• [Task description] Make an exact copy of the entries, and keep any pictures out of it.

• [Records to process]
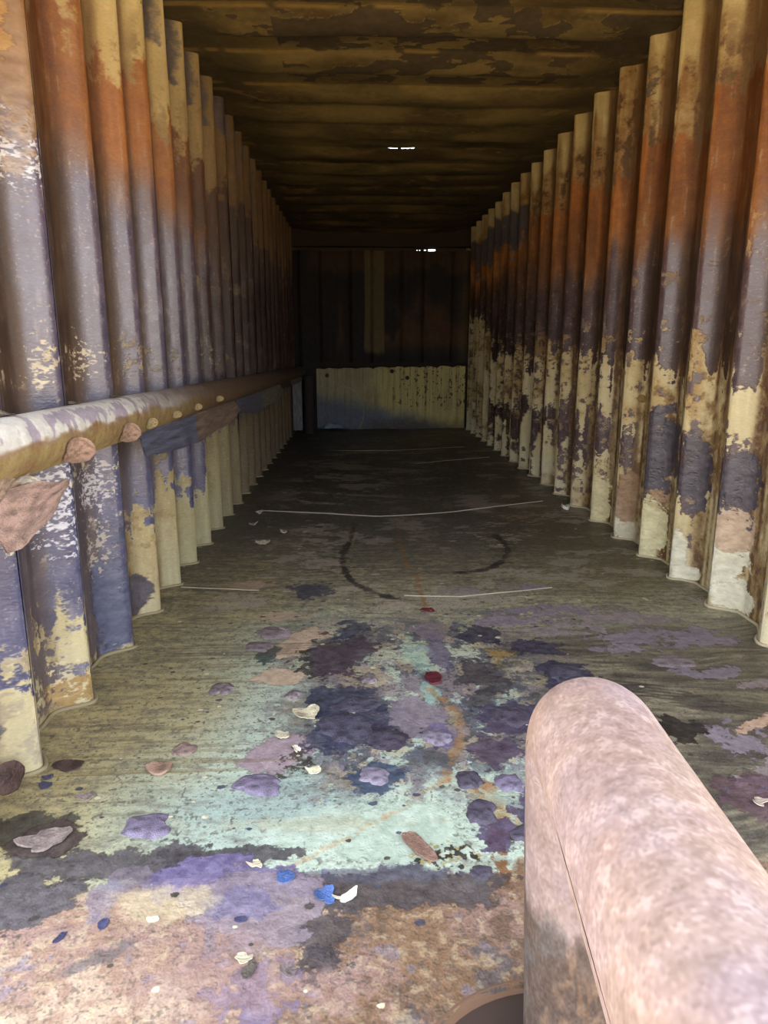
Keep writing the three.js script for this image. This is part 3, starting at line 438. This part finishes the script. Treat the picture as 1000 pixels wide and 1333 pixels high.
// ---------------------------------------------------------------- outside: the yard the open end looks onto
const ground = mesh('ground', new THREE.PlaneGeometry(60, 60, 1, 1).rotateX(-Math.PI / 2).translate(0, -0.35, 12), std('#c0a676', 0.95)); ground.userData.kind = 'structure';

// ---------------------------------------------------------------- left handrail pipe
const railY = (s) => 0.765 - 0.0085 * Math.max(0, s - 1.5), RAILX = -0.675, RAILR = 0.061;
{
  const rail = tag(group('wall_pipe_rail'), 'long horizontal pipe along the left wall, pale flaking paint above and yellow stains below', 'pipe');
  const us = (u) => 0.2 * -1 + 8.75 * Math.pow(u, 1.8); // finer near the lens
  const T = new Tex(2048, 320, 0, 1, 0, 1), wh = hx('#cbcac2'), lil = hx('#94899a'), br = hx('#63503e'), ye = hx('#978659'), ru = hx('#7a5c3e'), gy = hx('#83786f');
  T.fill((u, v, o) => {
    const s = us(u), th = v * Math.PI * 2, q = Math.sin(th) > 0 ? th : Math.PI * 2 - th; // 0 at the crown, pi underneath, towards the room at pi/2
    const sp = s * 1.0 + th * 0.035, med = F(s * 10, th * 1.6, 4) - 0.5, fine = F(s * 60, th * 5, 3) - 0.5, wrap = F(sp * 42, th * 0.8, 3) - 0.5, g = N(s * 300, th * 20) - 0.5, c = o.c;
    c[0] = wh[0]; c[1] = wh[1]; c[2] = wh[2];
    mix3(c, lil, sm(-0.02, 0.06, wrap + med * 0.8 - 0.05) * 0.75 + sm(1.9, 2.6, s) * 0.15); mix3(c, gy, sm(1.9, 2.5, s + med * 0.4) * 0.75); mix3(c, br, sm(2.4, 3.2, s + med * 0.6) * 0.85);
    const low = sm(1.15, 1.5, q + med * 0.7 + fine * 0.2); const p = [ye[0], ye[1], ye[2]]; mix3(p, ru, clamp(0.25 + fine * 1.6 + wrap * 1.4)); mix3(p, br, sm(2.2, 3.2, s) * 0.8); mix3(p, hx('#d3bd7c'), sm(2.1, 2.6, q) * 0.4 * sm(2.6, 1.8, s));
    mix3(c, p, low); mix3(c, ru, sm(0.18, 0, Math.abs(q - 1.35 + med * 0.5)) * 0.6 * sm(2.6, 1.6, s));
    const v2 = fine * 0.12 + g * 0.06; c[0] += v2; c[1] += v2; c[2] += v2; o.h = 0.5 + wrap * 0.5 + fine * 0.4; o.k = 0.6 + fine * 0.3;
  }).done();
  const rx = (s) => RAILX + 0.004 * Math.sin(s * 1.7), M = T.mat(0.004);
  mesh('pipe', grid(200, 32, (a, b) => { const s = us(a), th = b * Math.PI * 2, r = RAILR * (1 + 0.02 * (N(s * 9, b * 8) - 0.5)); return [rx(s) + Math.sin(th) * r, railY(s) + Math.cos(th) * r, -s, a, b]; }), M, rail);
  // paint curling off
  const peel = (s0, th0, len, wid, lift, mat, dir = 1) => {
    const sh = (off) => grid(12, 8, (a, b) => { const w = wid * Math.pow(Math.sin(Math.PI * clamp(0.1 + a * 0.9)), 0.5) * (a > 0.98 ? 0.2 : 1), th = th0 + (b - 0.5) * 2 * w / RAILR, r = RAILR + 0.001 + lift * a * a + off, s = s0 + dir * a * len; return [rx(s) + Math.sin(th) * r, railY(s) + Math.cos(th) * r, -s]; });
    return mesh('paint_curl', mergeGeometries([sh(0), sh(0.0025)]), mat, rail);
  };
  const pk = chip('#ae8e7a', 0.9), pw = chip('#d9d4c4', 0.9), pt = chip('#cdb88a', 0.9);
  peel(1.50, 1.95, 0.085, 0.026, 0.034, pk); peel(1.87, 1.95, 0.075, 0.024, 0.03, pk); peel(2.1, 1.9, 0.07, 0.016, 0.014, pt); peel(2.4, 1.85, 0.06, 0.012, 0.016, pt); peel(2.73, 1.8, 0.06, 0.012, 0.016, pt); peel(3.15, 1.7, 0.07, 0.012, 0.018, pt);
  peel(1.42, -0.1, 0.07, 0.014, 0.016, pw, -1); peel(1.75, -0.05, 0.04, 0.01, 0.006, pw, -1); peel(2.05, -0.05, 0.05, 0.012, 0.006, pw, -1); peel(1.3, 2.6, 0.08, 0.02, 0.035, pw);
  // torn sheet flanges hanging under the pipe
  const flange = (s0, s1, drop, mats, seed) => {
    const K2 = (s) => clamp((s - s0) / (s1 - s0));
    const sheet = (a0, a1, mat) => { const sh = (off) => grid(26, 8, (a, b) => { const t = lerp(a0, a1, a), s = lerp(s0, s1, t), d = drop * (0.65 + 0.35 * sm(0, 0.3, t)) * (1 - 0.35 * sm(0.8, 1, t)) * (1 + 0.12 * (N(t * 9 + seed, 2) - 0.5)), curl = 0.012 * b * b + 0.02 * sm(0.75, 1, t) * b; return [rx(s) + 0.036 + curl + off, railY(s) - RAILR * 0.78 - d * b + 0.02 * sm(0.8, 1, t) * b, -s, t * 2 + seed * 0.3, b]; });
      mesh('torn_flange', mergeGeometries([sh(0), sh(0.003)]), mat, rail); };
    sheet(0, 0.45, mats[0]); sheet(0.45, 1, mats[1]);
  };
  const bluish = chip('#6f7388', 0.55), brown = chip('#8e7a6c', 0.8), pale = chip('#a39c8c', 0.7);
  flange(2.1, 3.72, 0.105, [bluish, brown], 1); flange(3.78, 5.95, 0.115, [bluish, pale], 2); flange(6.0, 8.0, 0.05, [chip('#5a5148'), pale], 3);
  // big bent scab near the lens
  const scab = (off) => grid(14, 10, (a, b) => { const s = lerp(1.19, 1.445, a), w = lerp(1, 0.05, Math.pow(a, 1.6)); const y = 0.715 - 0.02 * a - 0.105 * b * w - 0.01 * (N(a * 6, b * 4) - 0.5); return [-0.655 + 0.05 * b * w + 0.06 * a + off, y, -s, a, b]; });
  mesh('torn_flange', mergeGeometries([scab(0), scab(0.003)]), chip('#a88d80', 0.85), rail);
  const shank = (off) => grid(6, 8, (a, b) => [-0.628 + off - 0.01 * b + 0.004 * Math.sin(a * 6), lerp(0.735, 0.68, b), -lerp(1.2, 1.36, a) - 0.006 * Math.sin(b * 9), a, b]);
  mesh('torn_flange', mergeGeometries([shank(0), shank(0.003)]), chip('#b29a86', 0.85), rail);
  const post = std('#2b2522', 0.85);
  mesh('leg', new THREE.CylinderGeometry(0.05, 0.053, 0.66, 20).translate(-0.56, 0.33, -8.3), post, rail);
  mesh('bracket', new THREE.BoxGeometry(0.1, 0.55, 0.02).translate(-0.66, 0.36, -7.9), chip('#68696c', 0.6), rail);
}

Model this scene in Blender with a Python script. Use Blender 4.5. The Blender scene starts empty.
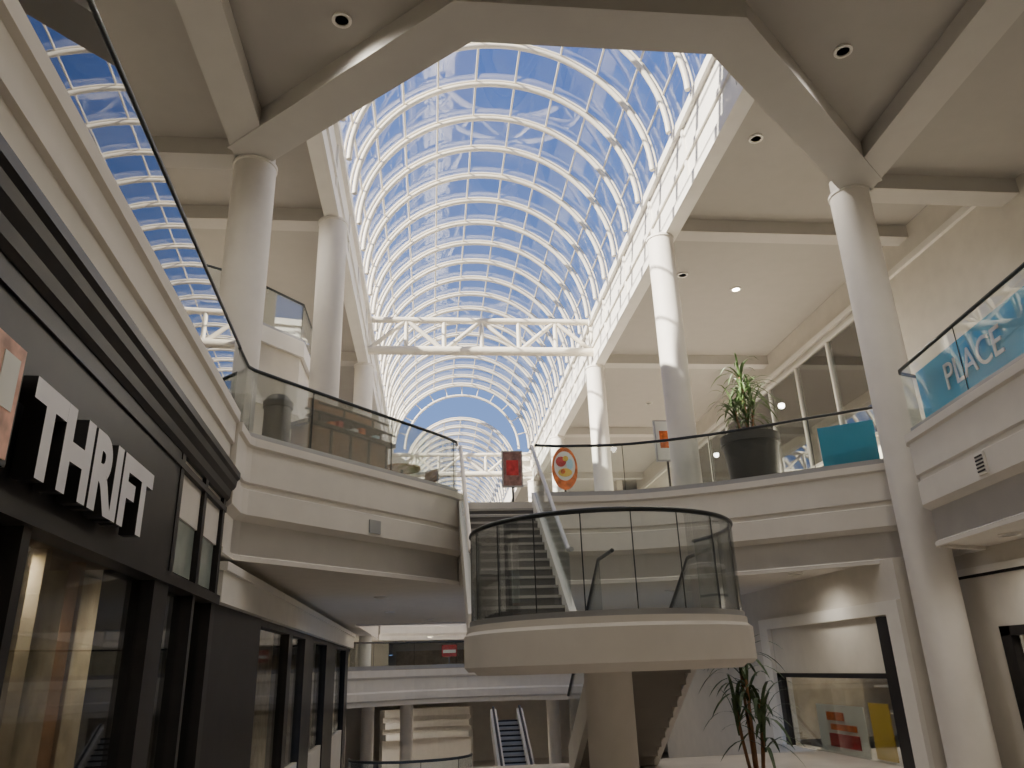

• [Response to the exercise]
Keep writing the three.js script for this image. This is part 3, starting at line 438. This part finishes the script. Treat the picture as 1000 pixels wide and 1333 pixels high.
// ---------------------------------------------------------------- outside: the yard the open end looks onto
const ground = mesh('ground', new THREE.PlaneGeometry(60, 60, 1, 1).rotateX(-Math.PI / 2).translate(0, -0.35, 12), std('#c0a676', 0.95)); ground.userData.kind = 'structure';

// ---------------------------------------------------------------- left handrail pipe
const railY = (s) => 0.765 - 0.0085 * Math.max(0, s - 1.5), RAILX = -0.675, RAILR = 0.061;
{
  const rail = tag(group('wall_pipe_rail'), 'long horizontal pipe along the left wall, pale flaking paint above and yellow stains below', 'pipe');
  const us = (u) => 0.2 * -1 + 8.75 * Math.pow(u, 1.8); // finer near the lens
  const T = new Tex(2048, 320, 0, 1, 0, 1), wh = hx('#cbcac2'), lil = hx('#94899a'), br = hx('#63503e'), ye = hx('#978659'), ru = hx('#7a5c3e'), gy = hx('#83786f');
  T.fill((u, v, o) => {
    const s = us(u), th = v * Math.PI * 2, q = Math.sin(th) > 0 ? th : Math.PI * 2 - th; // 0 at the crown, pi underneath, towards the room at pi/2
    const sp = s * 1.0 + th * 0.035, med = F(s * 10, th * 1.6, 4) - 0.5, fine = F(s * 60, th * 5, 3) - 0.5, wrap = F(sp * 42, th * 0.8, 3) - 0.5, g = N(s * 300, th * 20) - 0.5, c = o.c;
    c[0] = wh[0]; c[1] = wh[1]; c[2] = wh[2];
    mix3(c, lil, sm(-0.02, 0.06, wrap + med * 0.8 - 0.05) * 0.75 + sm(1.9, 2.6, s) * 0.15); mix3(c, gy, sm(1.9, 2.5, s + med * 0.4) * 0.75); mix3(c, br, sm(2.4, 3.2, s + med * 0.6) * 0.85);
    const low = sm(1.15, 1.5, q + med * 0.7 + fine * 0.2); const p = [ye[0], ye[1], ye[2]]; mix3(p, ru, clamp(0.25 + fine * 1.6 + wrap * 1.4)); mix3(p, br, sm(2.2, 3.2, s) * 0.8); mix3(p, hx('#d3bd7c'), sm(2.1, 2.6, q) * 0.4 * sm(2.6, 1.8, s));
    mix3(c, p, low); mix3(c, ru, sm(0.18, 0, Math.abs(q - 1.35 + med * 0.5)) * 0.6 * sm(2.6, 1.6, s));
    const v2 = fine * 0.12 + g * 0.06; c[0] += v2; c[1] += v2; c[2] += v2; o.h = 0.5 + wrap * 0.5 + fine * 0.4; o.k = 0.6 + fine * 0.3;
  }).done();
  const rx = (s) => RAILX + 0.004 * Math.sin(s * 1.7), M = T.mat(0.004);
  mesh('pipe', grid(200, 32, (a, b) => { const s = us(a), th = b * Math.PI * 2, r = RAILR * (1 + 0.02 * (N(s * 9, b * 8) - 0.5)); return [rx(s) + Math.sin(th) * r, railY(s) + Math.cos(th) * r, -s, a, b]; }), M, rail);
  // paint curling off
  const peel = (s0, th0, len, wid, lift, mat, dir = 1) => {
    const sh = (off) => grid(12, 8, (a, b) => { const w = wid * Math.pow(Math.sin(Math.PI * clamp(0.1 + a * 0.9)), 0.5) * (a > 0.98 ? 0.2 : 1), th = th0 + (b - 0.5) * 2 * w / RAILR, r = RAILR + 0.001 + lift * a * a + off, s = s0 + dir * a * len; return [rx(s) + Math.sin(th) * r, railY(s) + Math.cos(th) * r, -s]; });
    return mesh('paint_curl', mergeGeometries([sh(0), sh(0.0025)]), mat, rail);
  };
  const pk = chip('#ae8e7a', 0.9), pw = chip('#d9d4c4', 0.9), pt = chip('#cdb88a', 0.9);
  peel(1.50, 1.95, 0.085, 0.026, 0.034, pk); peel(1.87, 1.95, 0.075, 0.024, 0.03, pk); peel(2.1, 1.9, 0.07, 0.016, 0.014, pt); peel(2.4, 1.85, 0.06, 0.012, 0.016, pt); peel(2.73, 1.8, 0.06, 0.012, 0.016, pt); peel(3.15, 1.7, 0.07, 0.012, 0.018, pt);
  peel(1.42, -0.1, 0.07, 0.014, 0.016, pw, -1); peel(1.75, -0.05, 0.04, 0.01, 0.006, pw, -1); peel(2.05, -0.05, 0.05, 0.012, 0.006, pw, -1); peel(1.3, 2.6, 0.08, 0.02, 0.035, pw);
  // torn sheet flanges hanging under the pipe
  const flange = (s0, s1, drop, mats, seed) => {
    const K2 = (s) => clamp((s - s0) / (s1 - s0));
    const sheet = (a0, a1, mat) => { const sh = (off) => grid(26, 8, (a, b) => { const t = lerp(a0, a1, a), s = lerp(s0, s1, t), d = drop * (0.65 + 0.35 * sm(0, 0.3, t)) * (1 - 0.35 * sm(0.8, 1, t)) * (1 + 0.12 * (N(t * 9 + seed, 2) - 0.5)), curl = 0.012 * b * b + 0.02 * sm(0.75, 1, t) * b; return [rx(s) + 0.036 + curl + off, railY(s) - RAILR * 0.78 - d * b + 0.02 * sm(0.8, 1, t) * b, -s, t * 2 + seed * 0.3, b]; });
      mesh('torn_flange', mergeGeometries([sh(0), sh(0.003)]), mat, rail); };
    sheet(0, 0.45, mats[0]); sheet(0.45, 1, mats[1]);
  };
  const bluish = chip('#6f7388', 0.55), brown = chip('#8e7a6c', 0.8), pale = chip('#a39c8c', 0.7);
  flange(2.1, 3.72, 0.105, [bluish, brown], 1); flange(3.78, 5.95, 0.115, [bluish, pale], 2); flange(6.0, 8.0, 0.05, [chip('#5a5148'), pale], 3);
  // big bent scab near the lens
  const scab = (off) => grid(14, 10, (a, b) => { const s = lerp(1.19, 1.445, a), w = lerp(1, 0.05, Math.pow(a, 1.6)); const y = 0.715 - 0.02 * a - 0.105 * b * w - 0.01 * (N(a * 6, b * 4) - 0.5); return [-0.655 + 0.05 * b * w + 0.06 * a + off, y, -s, a, b]; });
  mesh('torn_flange', mergeGeometries([scab(0), scab(0.003)]), chip('#a88d80', 0.85), rail);
  const shank = (off) => grid(6, 8, (a, b) => [-0.628 + off - 0.01 * b + 0.004 * Math.sin(a * 6), lerp(0.735, 0.68, b), -lerp(1.2, 1.36, a) - 0.006 * Math.sin(b * 9), a, b]);
  mesh('torn_flange', mergeGeometries([shank(0), shank(0.003)]), chip('#b29a86', 0.85), rail);
  const post = std('#2b2522', 0.85);
  mesh('leg', new THREE.CylinderGeometry(0.05, 0.053, 0.66, 20).translate(-0.56, 0.33, -8.3), post, rail);
  mesh('bracket', new THREE.BoxGeometry(0.1, 0.55, 0.02).translate(-0.66, 0.36, -7.9), chip('#68696c', 0.6), rail);
}

Model this scene in Blender with a Python script. Use Blender 4.5. The Blender scene starts empty.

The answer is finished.